Was sind die Konsequenzen dieses neuen Papers?
1) Das Monnin et al Paper (siehe Bild 1) hatte noch einen Verzug des CO2 von ca. 800 Jahren für die gleiche Temination I berechnet. Es basierte auf einer Modellrechnung, die es erlaubte die Porenabschlusstiefe direkt aus Temperatur und Akkumulation zu berechnen. Es sieht so aus, dass diesem Firnmodell Elemente fehlen. Im Papier hier wird über den Grad zusätzlicher Verschmutzung des Eises durch Staub spekuliert, welcher einen Einfluss auf Porenbildung, Größe, etc. nehmen könnte. Mehr oder weniger Staub hätte dann einen unterschiedlichen Einfluss auf die insgesamt 8 Eiszeit/Zwischeneiszeit Übergänge, die mittlerweile in den Eiskernen dokumentiert sind.
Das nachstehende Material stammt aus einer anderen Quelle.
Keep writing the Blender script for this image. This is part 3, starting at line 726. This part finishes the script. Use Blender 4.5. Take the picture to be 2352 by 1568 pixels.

Das wird noch spannend.
Bild 3 aus Parrenin et al 2013. Es zeigt Antarktische und Grönländische Temperaturen (abgeleitet von den Wasserisotopes) und CO2 und CH4 nach der neuen Gas vs Eiszeitskala. CO2 und Antarktische Temperaturen sind praktisch in Phase.
2) Änderts sich durch diese Verschiebung des CO2 und aller anderen Gase um ca. 800 Jahre etwas am Shakun Paper? Klar. Ein Blick auf Bild 2 sagt uns sofort, dass nun mit dem neuen Gasalter der ganze Planet dem südlichen Ozean und dem aus ihm ausgasenden CO2 folgt. Aus meiner Sicht hätte sich das Problem mit dem Kohlenstoffzyklus deutlich vereinfacht. Trotzdem bräuchte man in der Folge noch eine ganze Reihe anderer Mechanismen, die das CO2 in die Höhe treiben könnten. Ein Ausgasen des CO2 aus dem südlichen Ozean allein reicht nicht. Das ist aber seit langem bekannt.
3) Und was werden unsere Skeptiker machen? Gar nichts. Sie werden dieses Paper ignorieren und bis an ihr Lebensende mit dem Caillon et al. Paper die gleichen Leute zitieren, die jetzt nun mal zu einem anderen Ergebnis gekommen sind. Denn Cherries sind ihre Lieblingsspeise.